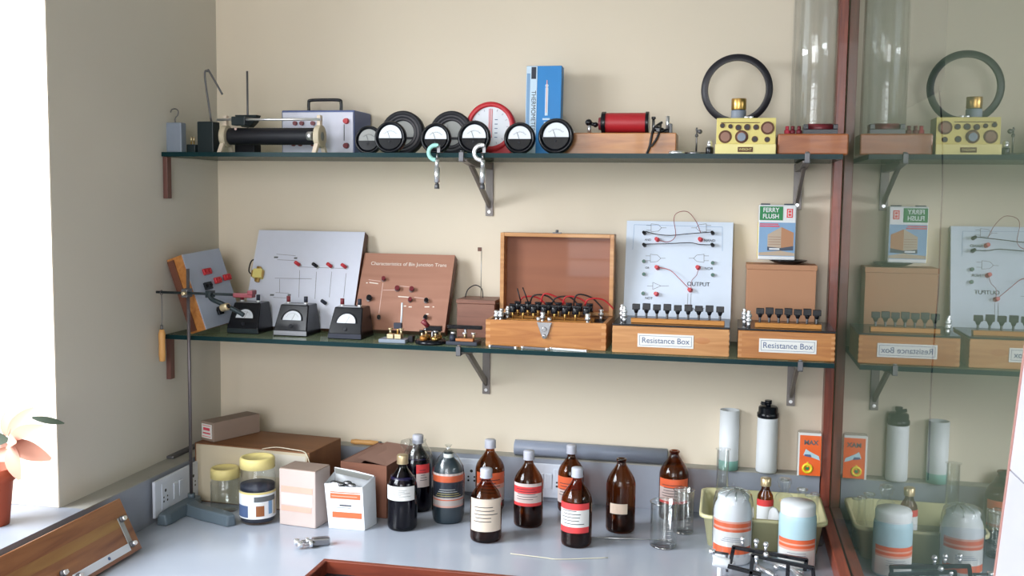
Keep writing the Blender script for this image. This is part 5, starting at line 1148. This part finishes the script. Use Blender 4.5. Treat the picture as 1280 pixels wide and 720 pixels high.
MB().lathe([(R*.93, H*.83), (R*.94, H*.96), (R*.88, H), (.0001, H*1.005)], 'milk_white', 40).build('wide_cap', r)
th = facing(c.x, -.405); m_ = MB(); z = H*.04
for fr, mt_ in ((.62, 'paper_white'), (.08, 'label_pale_orange'), (.10, 'label_orange'), (.06, 'label_pale_orange'), (.14, 'label_orange')): shell(m_, R+.0006, z, z+fr*H*.44, mt_, th-1.2, th+1.2); z += fr*H*.44
m_.build('paper_label', r)
k = MB()
for i in range(3): shell(k, R+.001, H*(.20+.035*i), H*(.205+.035*i), 'ink_blue', th-.7+.1*i, th+.5, 10)
k.build('print_lines', r)

# black metal clamp frames in the foreground
def frame_bit(label, P, rail, group='black metal clamp frames at the front right'):
    pass
def V3(px, py, z): return atz(px, py, z)
def barbox(m_, a, b_, w_, mat):
    a, b_ = Vector(a), Vector(b_); d = (b_-a).normalized(); u = d.cross(Vector((0, 0, 1))).normalized(); v_ = u.cross(d)
    vs = []
    for c_ in (a-d*w_*.3, b_+d*w_*.3):
        for s1, s2 in ((-1, -1), (1, -1), (1, 1), (-1, 1)): vs.append(c_+u*s1*w_/2+v_*s2*w_/2)
    m_.add(vs, [(0, 1, 2, 3), (7, 6, 5, 4), (0, 4, 5, 1), (1, 5, 6, 2), (2, 6, 7, 3), (3, 7, 4, 0)], mat)
def clampframe(pts, label, screws, y, loc_):
    r = thing('clamp_frame', label, 'clamp frame', (0, 0, 0), 0, 'black metal clamp frames at the front right')
    m_ = MB()
    for a, b_ in pts: barbox(m_, aty(*a, y), aty(*b_, y), .0085, 'black_plastic')
    m_.build('frame', r, .001)
    for px, py in screws:
        c_ = aty(px, py, y); q = MB(); q.cyl(c_+Vector((0, 0, .002)), c_+Vector((0, 0, .014)), .0035, 'chrome', n=10).sph(c_+Vector((0, 0, .018)), .0065, 'chrome', 12); q.build('screw', r)
    return r
y = -.50
zf = .006
clampframe([((917, 684), (1008, 700)), ((917, 684), (913, 703)), ((1008, 700), (1006, 712))], 'black clamp frame, rear one of two before the wide bottles', [(928, 683), (945, 686), (957, 690)], -.50, None)
clampframe([((941, 694), (1016, 710)), ((941, 694), (938, 722)), ((1016, 710), (1018, 735)), ((911, 708), (950, 718)), ((985, 706), (984, 730))], 'black clamp frame, nearer one of two before the wide bottles', [(945, 706), (957, 703)], -.56, None)
r = thing('chrome_fittings', 'chrome rods and screws lying among the black clamp frames', 'fittings', (0, 0, 0))
m_ = MB()
for a, b_, w_ in (((926, 697, .012), (944, 690, .03), .004), ((944, 706, .012), (968, 720, .012), .005), ((955, 700, .014), (1004, 716, .012), .004), ((990, 712, .012), (1004, 726, .012), .007)):
    m_.cyl(atz(*a), atz(*b_), w_, 'chrome', n=12)
m_.build('rods', r)
for px, py in ((915, 704), (948, 712), (970, 709), (1000, 722)): MB().sph(atz(px, py, .008), .0075, 'chrome', 12).build('screw', r)
p = aty(896, 690, -.48)
r = thing('chrome_probe', 'chrome tipped rod pointing left from the black clamp frames', 'probe', (p.x-.018, -.49, 0))
zz = aty(890, 689, -.49).z
MB().cyl((0, 0, zz), (.045, 0, zz-.004), .003, 'dull_steel', n=10).cyl((.0, 0, zz), (.014, 0, zz-.001), .0065, 'chrome', n=16).cyl((.040, 0, zz-.004), (.043, 0, .0005), .003, 'dull_steel', n=8).build('rod', r)
p = aty(900, 702, -.53)
r = thing('white_stopper', 'white cylindrical plastic stopper at left end of the clamp frames', 'stopper', (p.x, -.53, 0))
zz = aty(900, 702, -.53).z
MB().cyl((-.016, 0, zz+.002), (.022, .0, zz-.004), .0125, 'milk_white', n=24).cyl((.0, 0, zz-.012), (.0, 0, .0005), .006, 'milk_white', n=12).build('stopper_body', r, .003)

# ------------------------------------------------------------------ foreground tray box
zt = .055
a = atz(405, 698, zt)
r = thing('wooden_case', 'reddish wooden open case, its back rim showing at the bottom edge', 'case', (a.x, a.y, .0005))
W_ = .62; Dp = .28; t_ = .012
m_ = MB(); m_.box(0, W_, -t_, 0, 0, zt, 'mahogany').build('back_wall', r, .002)
MB().box(0, t_, -Dp, -t_-.0002, 0, zt, 'mahogany').build('side_wall', r, .002); MB().box(W_-t_, W_, -Dp, -t_-.0002, 0, zt, 'mahogany').build('side_wall', r, .002)
MB().box(t_+.0002, W_-t_-.0002, -Dp, -Dp+t_, 0, zt, 'mahogany').build('front_wall', r, .002)
MB().box(t_, W_-t_, -Dp+t_, -t_, .001, .026, 'black_matt').build('case_floor', r)

# meter bridge board leaning on the left trunking
def bridge():
    x0, x1 = .165, .0665
    end = -.690
    zt_ = aty(150, 628, -.70).z
    bx = .152; tx = aty(150, 628, -.69).x
    lean = math.atan2(tx-bx, zt_)
    Wd = math.hypot(tx-bx, zt_)
    r = thing('meter_bridge', 'long varnished wooden bridge board with metal corner strips at lower left', 'meter bridge', (bx, end, .0008+.016*abs(math.sin(lean))))
    r.rotation_euler = (0, lean, 0)          # local z runs up the board, local -y runs along it, face looks to +x
    L = .62; th = .016
    MB().box(-th, 0, -L, 0, .0, Wd, 'mb_wood').build('board', r, .002)
    def loc(px, py):
        d = _ray(px, py); n = Vector((math.cos(lean), 0, -math.sin(lean))); o = Vector((bx, end, .0008+.016*abs(math.sin(lean)))); t = (o-CAM).dot(n)/d.dot(n); P = CAM+d*t-o
        return P.y, P.x*math.sin(lean)+P.z*math.cos(lean)
    A = loc(150, 650); B = loc(163, 681); C = loc(100, 722)
    ys = min(A[0], -.02)
    m_ = MB(); m_.box(.0003, .003, A[0]-.010, A[0]+.006, B[1]-.004, A[1]+.006, 'dial_grey').build('metal_strip', r, .0005)
    m_ = MB(); m_.box(.0003, .003, C[0]-.02, B[0]-.008, B[1]-.012, B[1]+.006, 'dial_white').build('metal_strip', r, .0005)
    for (y_, z_) in (A, B, loc(96, 722), loc(76, 718)):
        q = MB(); q.cyl((.003, y_, z_), (.009, y_, z_), .0075, 'dull_steel', n=18).cyl((.009, y_, z_), (.016, y_, z_), .0055, 'chrome', n=16).cyl((.010, y_+.010, z_), (.012, y_+.012, z_), .004, 'chrome', n=10); q.build('terminal', r)
    y_, z_ = loc(135, 699); MB().cyl((.003, y_, z_), (.0045, y_, z_), .004, 'ink_blue', n=12).build('rivet', r)
    MB().box(.0002, .0008, -L, -.02, Wd*.52, Wd*.70, 'mb_band').build('pale_grain_band', r)
bridge()

# ------------------------------------------------------------------ plant on the sill
px0 = Vector((-.118, -.905, .1265))
px0 = atz(-8, 655, .1265)
r = thing('potted_plant', 'pink-leaved plant in terracotta pot standing on bright window sill', 'plant', (px0.x, px0.y, .1265))
hp = aty(0, 585, px0.y).z-.1265
ro = abs(aty(13, 590, px0.y).x-px0.x)
MB().lathe([(.0001, 0), (ro*.70, 0), (ro*.92, hp*.78), (ro*1.02, hp*.78), (ro*1.04, hp), (ro*.94, hp), (ro*.90, hp*.85), (.0001, hp*.85)], 'terracotta', 36).build('pot', r)
MB().lathe([(.0001, hp*.86), (ro*.89, hp*.855)], 'soil', 24).build('soil', r)
def leaf(m_, a, b_, w_, up, mat, curl=.2):
    a, b_ = Vector(a), Vector(b_); d = b_-a; s = d.cross(Vector(up)).normalized(); u = s.cross(d).normalized(); n = 7; vs = []
    for i in range(n+1):
        t = i/n; wd = w_*math.sin(PI*min(t*.9+.06, 1))**.8*(1-.15*t); c_ = a+d*t+u*(curl*d.length*t*(1-t)*1.2)
        vs += [c_-s*wd+u*wd*.25, c_, c_+s*wd+u*wd*.25]
    m_.add(vs, [(i*3+j, i*3+j+1, i*3+j+4, i*3+j+3) for i in range(n) for j in (0, 1)], mat, True)
m_ = MB(); m_.tube([(0, 0, hp*.8), (.004, 0, hp+.02), (.0, 0, hp+.075)], .003, 'stem'); m_.tube([(.0, 0, hp+.02), (.03, 0, hp+.035)], .0025, 'stem'); m_.tube([(.006, 0, hp+.06), (.008, 0, hp+.115)], .002, 'leaf_dark'); m_.build('stem', r)
m_ = MB(); yv = -.01
def lp(px, py): v_ = aty(px, py, px0.y)-px0; return Vector((v_.x, 0, v_.z+px0.z-.1265))
for (a, b_, w_, dy, mt_) in (((12, 553), (64, 574), .022, .0, 'petal'), ((12, 548), (62, 530), .016, -.01, 'petal'), ((14, 556), (34, 596), .020, -.012, 'petal'), ((10, 545), (35, 512), .018, .01, 'petal'), ((40, 522), (66, 534), .008, .02, 'leaf_dark'), ((8, 560), (-10, 590), .018, -.015, 'petal'), ((8, 545), (4, 512), .016, .012, 'petal'), ((10, 550), (-22, 545), .018, -.01, 'leaf_dark'), ((12, 552), (44, 545), .018, -.03, 'petal'), ((10, 556), (-14, 575), .018, .02, 'petal')):
    A, B = lp(*a), lp(*b_); leaf(m_, A, B+Vector((0, dy*2, 0)), w_, (0, -1, .35), mt_)
tag(m_.build('foliage', r))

TASK DETAILS
Exactly reproduce the run of lines from the start of the listing through the line with "k.build('print_lines', r)", inclusive; pictures are not copied.

TASK RESULT
Keep writing the Blender script for this image. This is part 5, starting at line 1148. This part finishes the script. Use Blender 4.5. Treat the picture as 1280 pixels wide and 720 pixels high.
MB().lathe([(R*.93, H*.83), (R*.94, H*.96), (R*.88, H), (.0001, H*1.005)], 'milk_white', 40).build('wide_cap', r)
th = facing(c.x, -.405); m_ = MB(); z = H*.04
for fr, mt_ in ((.62, 'paper_white'), (.08, 'label_pale_orange'), (.10, 'label_orange'), (.06, 'label_pale_orange'), (.14, 'label_orange')): shell(m_, R+.0006, z, z+fr*H*.44, mt_, th-1.2, th+1.2); z += fr*H*.44
m_.build('paper_label', r)
k = MB()
for i in range(3): shell(k, R+.001, H*(.20+.035*i), H*(.205+.035*i), 'ink_blue', th-.7+.1*i, th+.5, 10)
k.build('print_lines', r)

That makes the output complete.